A Internet compreende redes que estão conectadas umas às outras, via caminhos que objetivam facilitar o intercâmbio de informações, dados e arquivos. Estar conectado à Internet significa ter acesso a esses caminhos. Utilizando estes, podemos enviar partes de dados e arquivos a qualquer outro computador conectado à Internet.

 

No caso do interrogatório on-line pode ser utilizado o sistema de e-learning, ou seja, um sistema via satélite. E-learning consiste em uma nova modalidade de aprendizagem à distância, atualmente muito utilizada por instituições de ensino, na qual o professor ao proferir sua aula de uma localidade especifica, em tempo real, todas as informações de vídeo e áudio são transmitidas via satélite para diversas localidades, instantaneamente.

 

Segundo Patrícia Peck,

Informação era um item caro, pouco acessível e centralizado. O cotidiano do mundo jurídico resumia-se a papeis, burocracia e prazos. Com as mudanças ocorridas desde então, ingressamos na era do tempo real, do deslocamento virtual dos negócios, da quebra de paradigmas (...) O Direito também é influenciado por essa nova realidade.

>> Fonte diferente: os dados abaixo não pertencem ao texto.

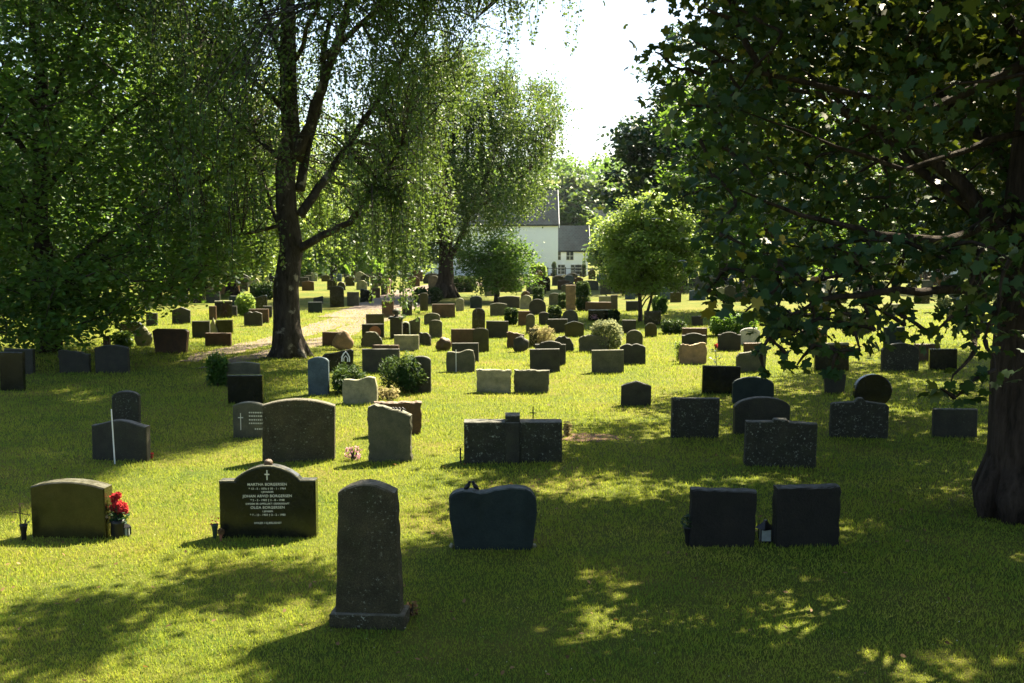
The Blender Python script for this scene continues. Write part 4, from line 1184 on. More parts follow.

A dinâmica da era da informação exige uma mudança mais profunda na própria forma como o Direito é exercido e pensado em sua pratica cotidiana.[5]

O sistema e-learning permite o desenvolvimento de um mercado de conteúdos (recursos pedagógicos), facilmente disponíveis através da Internet e acessíveis a quem disponha de um sistema integrado de e-learning (LMS - Learning Management System), mas não pretenda conceber conteúdos. E-learning é uma combinação de recursos, interatividade, apoio à performance e atividades estruturadas de aprendizagem.

Se o referido sistema já pode e é utilizado com sucesso por instituições de ensino, porque não pode ser utilizado com o fim da realização de um interrogatório, acarretando assim, a celeridade na prestação jurisdicional e uma enorme redução de custos para o Estado?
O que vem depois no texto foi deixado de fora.